Step 3. is unnecessary if your systems are on a shared filesystem.

For instance, here is a simple version that starts a controller and engines with ssh on Linux or OS X machines, putting processes in the background with screen: 

$> ssh controller_host screen -dmS ipcontroller
$> for host in host1 host2; do
> scp ~/.ipython/profile_default/security/ipcontroller-*.json $host:.ipython/profile_default/security/ 
> ssh $host 'for n in {1..3}; do screen -dmS ipengine; done'
> done

Which is a lot simpler than the hundreds of lines of ipcluster, and, frankly, better behaved than the SSH launchers that ship with IPython. 

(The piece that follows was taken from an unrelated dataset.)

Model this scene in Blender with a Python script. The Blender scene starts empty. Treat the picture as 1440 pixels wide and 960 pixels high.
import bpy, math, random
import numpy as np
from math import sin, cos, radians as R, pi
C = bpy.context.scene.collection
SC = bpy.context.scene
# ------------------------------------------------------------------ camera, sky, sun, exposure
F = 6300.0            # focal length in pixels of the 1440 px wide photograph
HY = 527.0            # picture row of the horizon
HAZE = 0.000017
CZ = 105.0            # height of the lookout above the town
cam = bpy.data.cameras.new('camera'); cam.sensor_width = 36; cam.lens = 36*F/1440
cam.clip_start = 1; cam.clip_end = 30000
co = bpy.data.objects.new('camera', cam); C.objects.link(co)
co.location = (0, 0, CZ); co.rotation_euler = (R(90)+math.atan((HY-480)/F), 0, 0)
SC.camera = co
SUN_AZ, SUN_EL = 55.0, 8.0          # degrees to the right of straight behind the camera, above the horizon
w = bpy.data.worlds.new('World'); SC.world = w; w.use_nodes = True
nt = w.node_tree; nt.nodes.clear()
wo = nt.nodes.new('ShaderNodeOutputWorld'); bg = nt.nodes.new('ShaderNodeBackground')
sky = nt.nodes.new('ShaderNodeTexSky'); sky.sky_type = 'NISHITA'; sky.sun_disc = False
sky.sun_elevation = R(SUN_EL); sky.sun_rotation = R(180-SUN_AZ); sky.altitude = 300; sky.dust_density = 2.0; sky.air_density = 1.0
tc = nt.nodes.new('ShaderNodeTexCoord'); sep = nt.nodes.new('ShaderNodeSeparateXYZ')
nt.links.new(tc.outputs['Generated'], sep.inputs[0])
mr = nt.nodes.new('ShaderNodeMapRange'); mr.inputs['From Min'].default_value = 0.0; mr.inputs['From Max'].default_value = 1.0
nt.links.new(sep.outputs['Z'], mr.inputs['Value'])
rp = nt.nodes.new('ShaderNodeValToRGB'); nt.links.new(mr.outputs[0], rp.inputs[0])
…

If you have Windows analogues for ‘tell machine X to run command Y,’ you can make a similar script, tailored to your use.

-MinRK

On Tue, May 6, 2014 at 11:35 AM, Jason Roberts <jason.roberts at duke.edu <mailto:jason.roberts at duke.edu> > wrote:

I have a situation where I have to use MS Windows for a big parallel processing job, due to Windows dependencies on some steps in the job. I have successfully used iPython on a single 16-processor machine for this purpose. Thank you very much for making this so easy to use! It has saved me a huge amount of time.

 

Now, if possible, I would like to set up a cluster that has multiple Windows servers (Windows Server 2008 R2 Standard). The iPython documentation (http://ipython.org/ipython-doc/dev/parallel/parallel_process.html) describes several options. The one that seems best oriented for Windows, at least under the assumption that Microsoft technologies are the best choice for Windows, is to use Microsoft HPC Pack 2008 (http://ipython.org/ipython-doc/dev/parallel/parallel_winhpc.html). I tried this. Unfortunately HPC Pack appears to require Active Directory to be deployed. My shop runs a mixture of different operating systems, and while we have LDAP, we do not have a full-blown deployment of Active Directory. This appears to rule out the HPC Pack option.

 

Are there other alternatives for running an iPython cluster composed of multiple Windows servers, and which is best? Should I look at mpiexec with Open MPI? Is there some way to do it with SSH, despite the iPython documentation saying not?

 

Thanks for any advice you can provide, and thanks again for iPython’s parallel processing infrastructure. It truly is a time saver.